Anisotropy of the mechanical properties and features of the tetragonal to monoclinic transition in partially stabilized zirconia crystals

Abstract

We have studied the structure, phase composition and mechanical properties, e.g. microherdness and impact toughness of partially stabilized zirconia crystals in the 2–4 mol.% stabilizing yttria concentration range. We have shown that with increasing concentration of stabilizing yttria the microhardness increases while the impact fracture toughness varies nonmonotonically and reaches the maximum for the partially stabilized zirconia crystal with 3 mol.% Y2O3. The anisotropy of the microhardness and impact fracture toughness was studied for wafers perpendicular to the 〈100〉, 〈110〉 and 〈111〉 directions with different indenter diagonal orientations.

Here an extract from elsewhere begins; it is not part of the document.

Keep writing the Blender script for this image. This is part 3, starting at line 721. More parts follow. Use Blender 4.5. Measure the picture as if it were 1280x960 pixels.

We have shown that the microhardness of the partially stabilized zirconia crystals depends but slightly on crystallographic orientation whereas the impact fracture toughness differs between crystallographic faces of the crystals. The highest impact toughness was obtained for the {100} plane and the indenter diagonal aligned parallel to the 〈100〉 direction, while the lowest impact toughness was obtained for the {110} plane and the indenter diagonal aligned parallel to the 〈110〉 direction. Local Raman study of the monoclinic phase distribution in the vicinity of the indentation shows that the maximum quantity of the monoclinic phase forms along the 〈110〉 direction regardless of indenter diagonal orientation. We have shown that the strain anisotropy during the phase transition has variable effect on crack impedance. The effect of transformation hardening mechanism depends on crack plane orientation and transition induced stress.